Yine, kuruluşuna, mali kaynaklarına ve bütçesine ilişkin yukarıdaki hükümlere ve özellikle 1. maddenin son fıkrasındaki “Müstakil bütçeli, kamu tüzel kişiliğini haiz bir kuruluştur” tanımlamasına göre, davacı ASKİ’nin, sermayesinin tamamı Devlete veya belediyeye veya Özel İdarelere ait olan daire ve müesseselerden biri durumunda bulunmadığı da ortadadır.
Belirtilmelidir ki; örneğin 2560 sayılı Kanuna göre personelinin 657 sayılı Devlet Memurları Kanunu hükümlerine tabi bulunması (md.1); Büyükşehir Belediye Meclisinin ASKİ Genel Kurulu olarak görevli ve yetkili olması (md.4); taşınır ve taşınmaz mallarının Devlet malı sayılması (md.27) ve benzeri hükümler, davacı ASKİ’nin, yukarıda belirtilen hukuksal statüsü itibariyle 3533 S.K. kapsamında kabulü için yeterli değildir.
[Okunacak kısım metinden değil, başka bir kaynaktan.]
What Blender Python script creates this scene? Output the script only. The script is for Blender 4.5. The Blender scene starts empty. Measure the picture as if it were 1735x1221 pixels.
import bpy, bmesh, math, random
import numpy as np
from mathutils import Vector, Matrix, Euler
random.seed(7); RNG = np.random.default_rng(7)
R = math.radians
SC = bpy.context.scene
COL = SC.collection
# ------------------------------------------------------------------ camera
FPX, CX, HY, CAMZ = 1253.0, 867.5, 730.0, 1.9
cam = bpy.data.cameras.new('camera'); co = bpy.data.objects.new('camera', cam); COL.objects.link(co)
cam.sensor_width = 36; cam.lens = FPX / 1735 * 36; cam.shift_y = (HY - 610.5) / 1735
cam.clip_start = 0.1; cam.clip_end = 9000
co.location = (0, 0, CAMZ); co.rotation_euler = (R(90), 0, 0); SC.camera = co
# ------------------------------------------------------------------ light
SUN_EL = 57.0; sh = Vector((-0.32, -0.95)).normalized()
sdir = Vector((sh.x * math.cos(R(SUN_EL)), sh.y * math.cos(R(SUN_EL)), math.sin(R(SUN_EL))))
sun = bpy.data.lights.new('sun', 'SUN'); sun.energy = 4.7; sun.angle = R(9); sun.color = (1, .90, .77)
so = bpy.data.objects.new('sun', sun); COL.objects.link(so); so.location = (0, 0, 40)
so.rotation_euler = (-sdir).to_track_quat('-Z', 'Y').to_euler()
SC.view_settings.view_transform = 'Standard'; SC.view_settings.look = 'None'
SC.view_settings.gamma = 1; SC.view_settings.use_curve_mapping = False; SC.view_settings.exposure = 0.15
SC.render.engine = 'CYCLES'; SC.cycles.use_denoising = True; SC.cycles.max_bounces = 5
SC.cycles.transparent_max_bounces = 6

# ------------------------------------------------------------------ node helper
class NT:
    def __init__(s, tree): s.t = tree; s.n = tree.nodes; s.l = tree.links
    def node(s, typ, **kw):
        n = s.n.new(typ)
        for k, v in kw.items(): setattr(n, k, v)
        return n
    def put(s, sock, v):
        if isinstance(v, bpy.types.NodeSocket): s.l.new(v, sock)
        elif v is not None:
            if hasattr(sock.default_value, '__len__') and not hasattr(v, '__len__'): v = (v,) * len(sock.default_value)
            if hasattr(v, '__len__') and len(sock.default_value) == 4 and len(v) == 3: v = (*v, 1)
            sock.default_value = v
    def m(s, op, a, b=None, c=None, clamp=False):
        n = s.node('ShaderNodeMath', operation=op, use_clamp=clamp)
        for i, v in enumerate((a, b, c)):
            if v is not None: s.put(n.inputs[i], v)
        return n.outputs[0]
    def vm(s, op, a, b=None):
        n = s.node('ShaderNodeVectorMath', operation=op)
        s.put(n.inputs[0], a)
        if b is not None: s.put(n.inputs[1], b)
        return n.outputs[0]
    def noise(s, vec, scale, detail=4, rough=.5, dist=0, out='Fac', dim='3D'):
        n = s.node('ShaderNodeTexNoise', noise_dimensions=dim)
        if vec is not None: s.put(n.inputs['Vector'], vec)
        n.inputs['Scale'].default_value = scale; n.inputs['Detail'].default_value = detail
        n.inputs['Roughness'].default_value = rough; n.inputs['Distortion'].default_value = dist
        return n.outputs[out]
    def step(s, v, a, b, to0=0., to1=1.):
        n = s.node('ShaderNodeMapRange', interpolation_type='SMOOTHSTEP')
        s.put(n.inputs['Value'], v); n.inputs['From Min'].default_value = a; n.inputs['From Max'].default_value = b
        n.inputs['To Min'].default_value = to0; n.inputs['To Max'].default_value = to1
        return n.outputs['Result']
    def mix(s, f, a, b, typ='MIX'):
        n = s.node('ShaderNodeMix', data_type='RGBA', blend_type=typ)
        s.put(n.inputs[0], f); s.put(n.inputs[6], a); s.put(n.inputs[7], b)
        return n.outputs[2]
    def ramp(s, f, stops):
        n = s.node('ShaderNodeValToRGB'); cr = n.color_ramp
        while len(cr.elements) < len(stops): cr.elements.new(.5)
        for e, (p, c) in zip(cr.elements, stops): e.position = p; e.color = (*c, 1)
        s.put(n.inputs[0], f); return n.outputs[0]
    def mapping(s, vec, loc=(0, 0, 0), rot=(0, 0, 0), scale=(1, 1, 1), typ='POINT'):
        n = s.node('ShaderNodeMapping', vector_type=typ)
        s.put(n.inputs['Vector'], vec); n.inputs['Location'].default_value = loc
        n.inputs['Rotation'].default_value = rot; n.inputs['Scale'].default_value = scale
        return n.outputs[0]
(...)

Zira, mecburi tahkim, istısnai bir yoldur ve bu nedenle de, aralarındaki uyuşmazlıkların bu yolla çözülebileceği kurumlar özel bir kanunla, tahdidi (sınırlayıcı) bir biçimde gösterilmiştir. Kanunun sınırlayıcı yöntemle belirlediği bir kapsamın yorum yoluyla genişletilmesi ve bu meyanda, herhangi bir kurumun, salt görev alanı, faaliyetinin ve mallarının kamusal niteliği gibi unsurlar gözönünde tutularak Kanun kapsamına dahil edilmesine çalışılması, en başta yorum ilkelerine ters düşer.
Hal böyle olunca. Davacı ASKİ Genel Müdürlüğünün 3533 S.K. kapsamında bulunmadığının, dolayısıyla, tarafı olduğu uyuşmazlıkların anılan Kanun çerçevesinde mecburi tahkim yoluyla çözülemeyeceğinin kabulü zorunludur.
Somut olay bu çerçevede değerlendirildiğinde: Görülmekte olan, davacı ASKİ Genel Müdürlüğü ile davalı T.C. Hazine Müsteşarlığı arasındaki davaya, 3533 S.K. kapsamında mecburi hakem tarafından değil, genel hükümler çerçevesinde, genel mahkemelerce bakılmalıdır.
Yerel Mahkemece, gerekçesi ve sonucu itibariyle aynı yöne işaret eden Özel Daire bozma kararına uyulması gerekirken, önceki kararda direnilmesi usul ve yasaya aykırıdır. Direnme kararı bu nedenle bozulmalıdır.
SONUÇ: Davalı vekilinin temyiz itirazlarının kabulü ile direnme kararının yukarıda ve Özel Daire bozma kararında gösterilen nedenlerden dolayı H.U.M.K. nun 429. Maddesi gereğince BOZULMASINA, İstek halinde temyiz peşin harcının geri verilmesine, 13.7.2005 gününde oyçokluğu ile karar verildi.